Zutreffend weisen die Antragsteller insoweit zwar darauf hin, dass sich der Plangeber mit einer solchen Konfliktsituation aber nicht auseinandersetzt, sondern sie in abwägungsfehlerhafter Weise festschreibt, wenn er durch falsche Etikettierung einer Gebietsausweisung zwecks Herabsetzung der Schutzwürdigkeit eines Wohngebiets eine Konfliktlösung lediglich vortäuscht.

Vgl. zu dieser Art von "Etikettenschwindel" OVG NRW, Urteil vom 6.11.1991 - 7a NE 36/90 -; Nds. OVG, Urteil vom 23.9.1999 - 1 K 5147/97 - BRS 62 Nr. 16; dem folgend BVerwG, Beschluss vom 16.3.2000 - 4 BN 6.00 - BRS 63 Nr. 73; vgl. zu diesem "Etikettenschwindel" unter dem Aspekt der Zweckverfehlung Bay. VGH, Urteil vom 10.7.1995 - 14 N 94.1158 - BRS 57 Nr. 35; OVG NRW, Urteil vom 17.12.1990 - 7a NE 5/89 -.

Insbesondere die Festsetzung eines Dorfgebiets erweist sich dann als abwägungsfehlerhaft, wenn Ziel und Zweck dieser Ausweisung allein die Herabsetzung der Schutzwürdigkeit von Wohnbebauung im Hinblick auf Immissionen benachbarter Betriebe ist.

Vgl. Bay. VGH, Urteil vom 10.7.1995 a.a.O.; OVG NRW, Urteil vom 17.12.1990 - 7a NE 5/89 -.

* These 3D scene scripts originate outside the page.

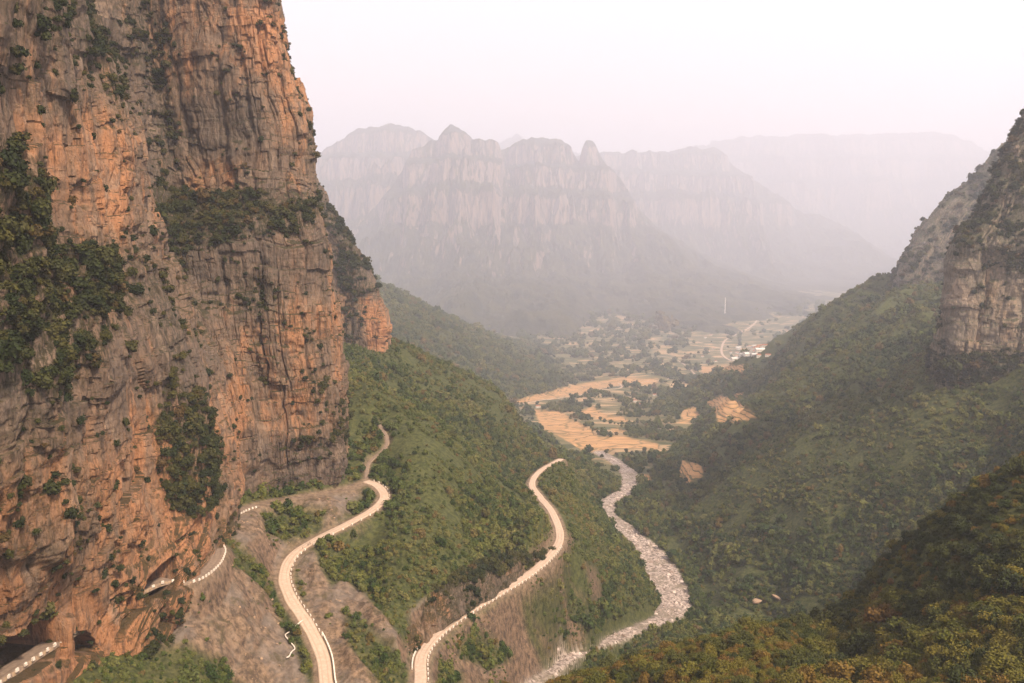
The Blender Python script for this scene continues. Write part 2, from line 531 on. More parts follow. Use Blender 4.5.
# benches cut for the roads
road_d = np.full(TX.shape, 1e9)
road_dz = np.zeros(TX.shape)
_cp = proj(ROAD_CLIFF)
CLIFF_OPEN = ROAD_CLIFF[_cp[0] > 186]                       # farther down the road runs in galleries inside the rock
for L, hw, bl in ((ROAD_UP, 4.4, 9), (ROAD_LOW, 4.4, 8), (CLIFF_OPEN, 4.2, 5), (TRACK, 1.8, 3)):
    d, k = line_dist(xy, L)
    d, k = d.reshape(TX.shape), k.reshape(TX.shape)
    w = np.where(TZ > L[k, 2], sstep(hw + bl, hw, d), sstep(hw + bl * 0.9, hw, d))
    TZ = TZ * (1 - w) + (L[k, 2] - 0.25) * w
    d = d + (3.2 if L is TRACK else 0)
    road_dz = np.where(d < road_d, np.abs(TZ - L[k, 2]), road_dz)
    road_d = np.minimum(road_d, d)
# dirt shoulders
dirt = sstep(7.0, 4.2, road_d) * sstep(6, 3, road_dz)
TZ = TZ - 2.6 * (1 - np.clip(scree, 0, 1)) * (1 - field) * (1 - river) * sstep(5, 14, road_d) * sstep(0.08, 0.3, slope)
TERR_P = np.stack([TX, TY, TZ], -1)
def blur(a_, n_):
    for ax in (0, 1):
        k_ = np.cumsum(np.concatenate([np.repeat(np.take(a_, [0], ax), n_ + 1, ax), a_, np.repeat(np.take(a_, [-1], ax), n_, ax)], ax), ax)
        m_ = a_.shape[ax]
        a_ = (np.take(k_, range(2 * n_ + 1, 2 * n_ + 1 + m_), ax) - np.take(k_, range(0, m_), ax)) / (2 * n_ + 1)
    return a_
CURV = (TZ - blur(TZ, 30)) / (TY * 0.009)                  # above 0 on ridges, below 0 in gullies
T_N = grid_normals(TERR_P)
T_N[T_N[..., 2] < 0] *= -1
steep = sstep(0.72, 0.5, T_N[..., 2])
scree = np.maximum(scree, sstep(16, 7, road_d) * steep * sstep(11, 4, road_dz))
fpx_, fpy_ = proj(TERR_P)
field_w = np.zeros(TX.shape)
for f_ in FIELDS:
    field_w = np.maximum(field_w, poly_mask(fpx_, fpy_ - 1.5, f_, 1.2))
veg_town = poly_mask(fpx_, fpy_, [(688,334),(760,300),(800,300),(790,345),(770,366),(690,366)], 4) * (TY > W(900) * S)
veg = (1 - 0.8 * veg_town) * (1 - np.clip(scree * 1.15, 0, 1)) * (1 - field) * (1 - field_w) * (1 - river) * (1 - dirt)

tm = NT('ground')
nf = tm.noise((0.3, 0.3, 0.3), 7, 0.68)
nm = tm.noise((0.03, 0.03, 0.03), 6, 0.62)
nd = tm.noise((0.10, 0.10, 0.08), 6, 0.65, dist=0.8)
soil = tm.mix(tm.ramp(nf, 0.35, 0.65), (0.028, 0.038, 0.011), (0.085, 0.088, 0.028))
# patchwork of plots on the open valley floor
vc = tm.voro((0.013, 0.030, 0.0), 'F1', out='Color')
vcs = tm.n('ShaderNodeSeparateColor')
tm.put(vcs.inputs[0], vc)
plot = tm.mix(tm.ramp(vcs.outputs[0], 0.25, 0.55), (0.060, 0.068, 0.026), (0.16, 0.135, 0.065))
plot = tm.mix(tm.ramp(vcs.outputs[1], 0.74, 0.88), plot, (0.42, 0.28, 0.16))
plot = tm.mix(tm.ramp(nm, 0.55, 0.7), plot, (0.10, 0.10, 0.045))
soil = tm.mix(tm.attr('valley'), soil, plot)
scr = tm.mix(tm.ramp(nf, 0.36, 0.66), (0.075, 0.052, 0.036), (0.26, 0.175, 0.115))
scr = tm.mix(tm.math('MULTIPLY', tm.ramp(nm, 0.42, 0.62), 0.8), scr, tm.mix(nf, (0.10, 0.08, 0.066), (0.24, 0.195, 0.165)))
scr = tm.mix(tm.math('MULTIPLY', tm.ramp(nd, 0.52, 0.66), 0.75), scr, (0.070, 0.056, 0.028))
scr = tm.mix(tm.math('MULTIPLY', tm.ramp(nd, 0.42, 0.30), 0.5), scr, (0.33, 0.215, 0.135))
rk0 = tm.noise((0.4, 0.4, 0.22), 7, 0.68, dist=0.4)
rockc = tm.mix(tm.ramp(tm.math('ADD', tm.math('MULTIPLY', rk0, 0.5), tm.math('MULTIPLY', nf, 0.5)), 0.38, 0.62), (0.06, 0.043, 0.032), (0.23, 0.15, 0.10))
scr = tm.mix(tm.ramp(tm.up(), 0.66, 0.50), scr, rockc)
vs = tm.voro((0.5, 0.5, 0.5), 'F1', out='Color')
vsep = tm.n('ShaderNodeSeparateColor')
tm.put(vsep.inputs[0], vs)
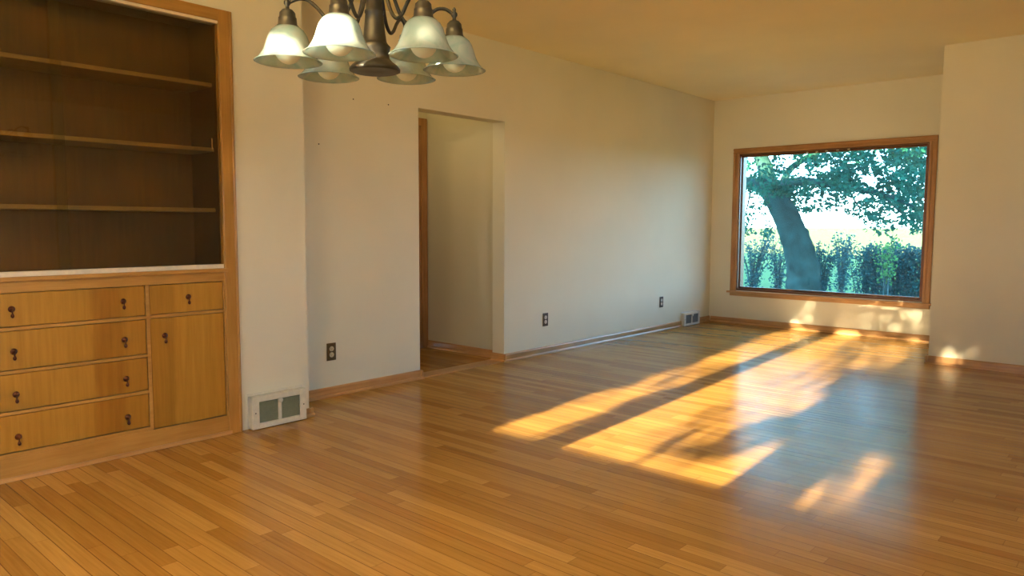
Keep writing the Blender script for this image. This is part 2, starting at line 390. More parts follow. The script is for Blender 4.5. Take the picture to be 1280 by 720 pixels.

Davon kann hier jedoch nicht ausgegangen werden, weil sich das Plangebiet - wie dargelegt - als Untergliederung und damit Teil eines einheitlichen, im Übrigen faktischen Dorfgebietes darstellt und deshalb der Plangeber die sich aus dem faktisch Vorhandenen ergebenden Schutzmaßstäbe lediglich festgeschrieben hat. Darüber hinaus dient die Festsetzung als eingeschränktes Dorfgebiet immissionsschutzrechtlichen Belangen der innerhalb des Plangebietes zulässigen Wohnnutzung, indem sie die Neuansiedlung land- und forstwirtschaftlicher Betriebe sowie von Verarbeitungsbetrieben an zentraler Stelle des Plangebietes in unmittelbarer Nachbarschaft zu der neuen Wohnbebauung ausschließt. In der Begründung zum Bebauungsplan wird dazu zutreffend ausgeführt, dass Flächen für landwirtschaftliche Betriebe derzeit im Umfeld schon vorhanden seien und sich keine Ansätze für neue Betriebe in diesem Bereich abzeichneten. Damit erweist sich der Abwägungsvorgang nicht als fehlerhaft, soweit der Bebauungsplan Dorfgebiet festsetzt.

Der Bebauungsplan ist indessen aus anderen Gründen für unwirksam zu erklären (wird ausgeführt).